Refactoring is "the
process of changing a software system in such a way that it does not alter the
external behaviour of the code yet improves its internal structure,"
according to Martin Fowler, the "father" of refactoring. The concept
of refactoring covers practically any revision or cleaning up of source
code, but Fowler consolidated many best practices from across the software
development industry into a specific list of "refactoring" and
described methods to implement them in his book, Refactoring:
Improving the Design of Existing Code.
One approach to
refactoring is to improve the structure of source code at one point and
then extend the same changes systematically to all applicable references
throughout the program. The result is to make the code more efficient,
scalable, maintainable or reusable, without actually changing any functions of
the program itself.
While refactoring can be
applied to any programming language, the majority of refactoring current tools
were originally developed for the Java language.
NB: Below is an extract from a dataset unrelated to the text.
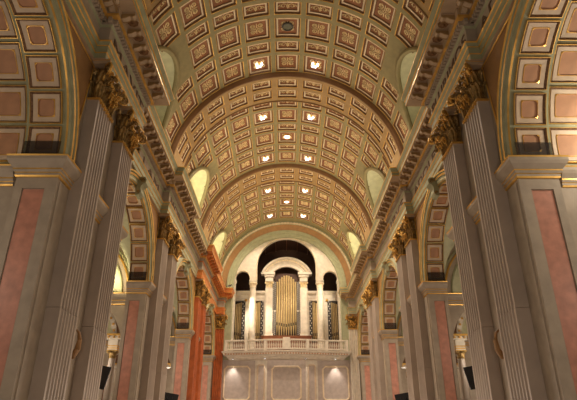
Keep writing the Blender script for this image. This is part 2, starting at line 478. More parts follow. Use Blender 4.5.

In 2001, automated refactoring
tools began to appear in earnest, including the IntelliJ IDEA Java IDE (Integrated
Development Environment), the X-ref plug-in tool for the Emacs editor
and the Instantiations jFactor stand-alone refactoring tool.
Many basic editing
environments support simple refactoring’s like renaming a function or variable
across an entire code base. Eric Raymond, a leading philosopher about program
development, maintains that the concept of refactoring is consistent with the
idea of get-something-working-now-and-perfect-it-later approach long familiar
to Unix and open source programmers and hackers. The
idea is also embodied in the approach known as extreme programming.
Today, refactoring plays
an important role in application modernization and moving legacy apps
from a monolithic structure to microservices.